Wednesday, July 6, 1994

Asian Views of the American Dream

"Since 1960, the US population has grown by 41%. In the same period, there has been a 560% increase in violent crime, a 419% increase in illegitimate births, a 400% increase in divorce, a 300% increase in children living in single-parent homes, a more than 200% increase in teen suicide, and a drop of almost 80 points in Scholastic Aptitude Test scores.

"A recent report by the United Nations Development Programme also ranks the U.S. number one among industrialized countries in intentional homicides, reported rapes, and percentage of prisoners.

"The number of prison inmates has risen from 329,821 in 1980 to 883,593 in 1992. Hunger in the United States has increased by 50% since 1985.

"Asian and American reactions to these statistics can be strikingly different.

"Americans assume that the figures merely reveal that either economic growth has stalled in the United States or that its law order mechanism has broken down.

"By contrast, many Asians see the figures as evidence that something fundamental has gone wrong in American society"

The above excerpt is from May 30, 1994 issue of China Daily which in turn was an excerpt of an article that appeared in spring issue of Washington Quarterly. The author, Kishore Mahbubani, is Permanent Secretary of Singapore's Foreign Ministry.

By contrast, earlier in May, I accompanied a group of executives and engineers from Shanghai as they travelled to Tennessee, New York, Boston, Tampa, Chicago and elsewhere in the U.S. This was a group of seasoned travellers who have been to Singapore, Japan, South Korea and Germany but, except for one, were visiting the U.S. for the first time.

They were genuinely awestruck. They said that they could not imagine how close to a paradise is the United States. They loved the fresh air and beauty of Knoxville countryside, the sights and sounds of New York, the courtly culture atmosphere of Boston... They were impressed by the cleanliness, orderliness, openness and the casual friendliness wherever they went. They marvelled at things that we tend to take for granted.--Exchange visits of this kind will build mutual understanding and liberate attitudes far more than geopolitical harangue and threats, but that's another story.

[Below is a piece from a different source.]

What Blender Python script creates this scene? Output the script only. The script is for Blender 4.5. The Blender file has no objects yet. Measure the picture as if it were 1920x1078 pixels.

More importantly, their fresh perspective of America made me proud to be an American but also very sad. Sad because Minister Mahbubani's statistics are not refutable. I was fortunate to have grown up in the U.S. during its golden era and perhaps my children did also. But will their children and their children's children? I think not, unless this generation starts to reverse some of those grim statistics. The responsibility does not rest with the President, the Congress, the police, the teachers and the parents. It rests on us all.